Given request:
Copy each line with the word "script" in it.

-- START Extracted records --

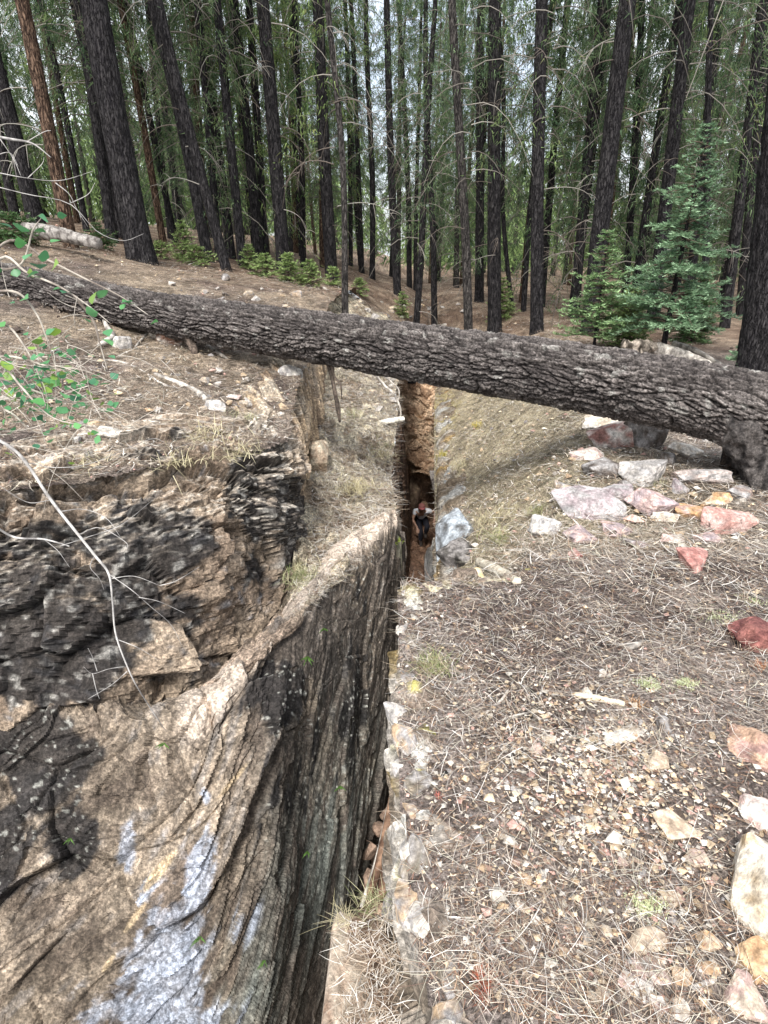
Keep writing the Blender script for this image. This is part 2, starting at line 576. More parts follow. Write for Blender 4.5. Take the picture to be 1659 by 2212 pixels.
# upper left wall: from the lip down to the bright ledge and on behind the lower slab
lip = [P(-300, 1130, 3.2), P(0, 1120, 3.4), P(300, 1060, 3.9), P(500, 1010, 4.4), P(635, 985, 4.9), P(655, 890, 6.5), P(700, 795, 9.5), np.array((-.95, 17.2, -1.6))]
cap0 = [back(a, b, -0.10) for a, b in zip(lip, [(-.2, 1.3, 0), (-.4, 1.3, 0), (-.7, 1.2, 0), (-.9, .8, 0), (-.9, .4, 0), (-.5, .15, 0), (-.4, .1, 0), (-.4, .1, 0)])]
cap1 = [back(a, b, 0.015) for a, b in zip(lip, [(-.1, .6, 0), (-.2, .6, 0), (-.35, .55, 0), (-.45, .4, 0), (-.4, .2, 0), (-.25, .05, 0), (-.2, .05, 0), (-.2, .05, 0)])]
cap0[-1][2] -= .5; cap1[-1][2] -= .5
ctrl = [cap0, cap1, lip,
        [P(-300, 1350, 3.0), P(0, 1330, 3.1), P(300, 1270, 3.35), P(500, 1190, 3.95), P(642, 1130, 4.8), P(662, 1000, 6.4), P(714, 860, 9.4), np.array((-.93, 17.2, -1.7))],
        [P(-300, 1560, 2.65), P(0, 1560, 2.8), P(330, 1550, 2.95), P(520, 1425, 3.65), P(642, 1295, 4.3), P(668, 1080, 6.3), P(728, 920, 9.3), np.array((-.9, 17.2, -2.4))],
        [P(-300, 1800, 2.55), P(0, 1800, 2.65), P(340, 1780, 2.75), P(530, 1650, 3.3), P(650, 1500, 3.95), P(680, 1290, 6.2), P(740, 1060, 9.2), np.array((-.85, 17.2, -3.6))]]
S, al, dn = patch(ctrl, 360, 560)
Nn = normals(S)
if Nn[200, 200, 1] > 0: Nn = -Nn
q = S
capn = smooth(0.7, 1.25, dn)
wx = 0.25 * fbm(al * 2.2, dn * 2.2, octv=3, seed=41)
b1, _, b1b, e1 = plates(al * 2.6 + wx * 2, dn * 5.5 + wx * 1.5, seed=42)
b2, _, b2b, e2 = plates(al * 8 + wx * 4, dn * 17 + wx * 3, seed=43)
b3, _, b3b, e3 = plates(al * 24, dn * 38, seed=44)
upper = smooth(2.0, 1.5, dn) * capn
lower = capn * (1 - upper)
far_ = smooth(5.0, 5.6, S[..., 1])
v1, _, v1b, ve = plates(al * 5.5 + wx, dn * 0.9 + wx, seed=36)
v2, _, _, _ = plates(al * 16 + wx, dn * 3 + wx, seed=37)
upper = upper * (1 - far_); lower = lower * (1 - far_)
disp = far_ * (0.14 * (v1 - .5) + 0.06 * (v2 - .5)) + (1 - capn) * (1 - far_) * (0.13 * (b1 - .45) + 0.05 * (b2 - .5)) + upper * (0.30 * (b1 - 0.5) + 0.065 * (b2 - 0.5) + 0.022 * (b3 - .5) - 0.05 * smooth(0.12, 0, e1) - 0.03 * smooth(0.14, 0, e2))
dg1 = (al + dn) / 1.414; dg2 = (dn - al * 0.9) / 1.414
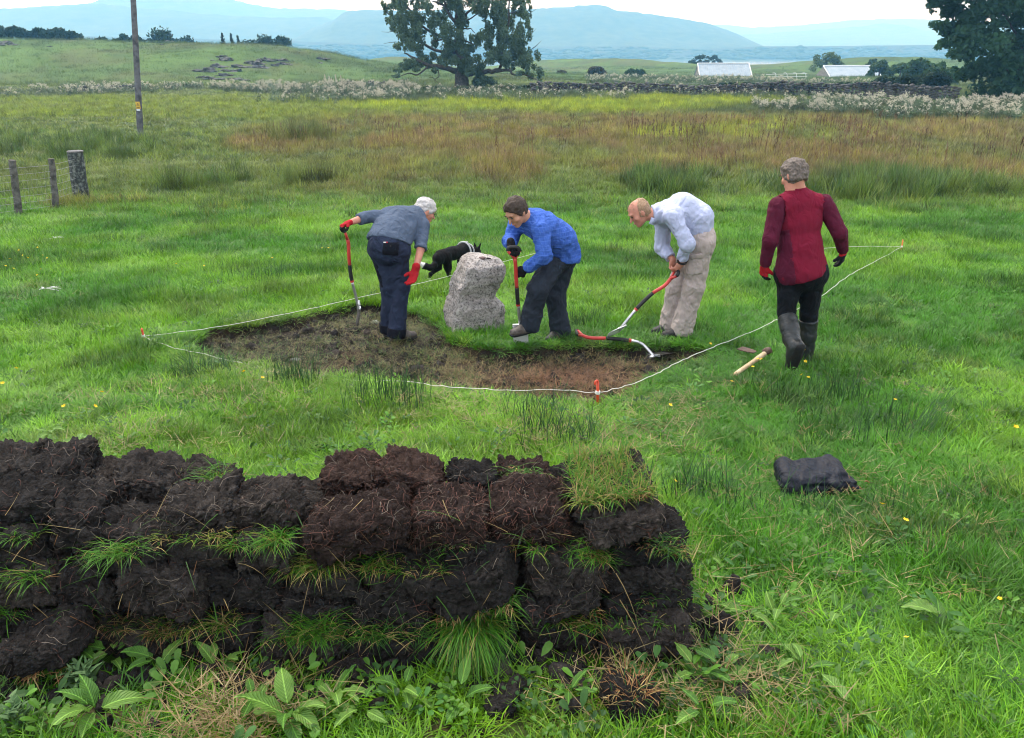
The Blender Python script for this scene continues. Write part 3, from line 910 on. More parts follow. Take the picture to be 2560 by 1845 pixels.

-- END Extracted records --

Completed exercise:
Keep writing the Blender script for this image. This is part 2, starting at line 576. More parts follow. Write for Blender 4.5. Take the picture to be 1659 by 2212 pixels.
The Blender Python script for this scene continues. Write part 3, from line 910 on. More parts follow. Take the picture to be 2560 by 1845 pixels.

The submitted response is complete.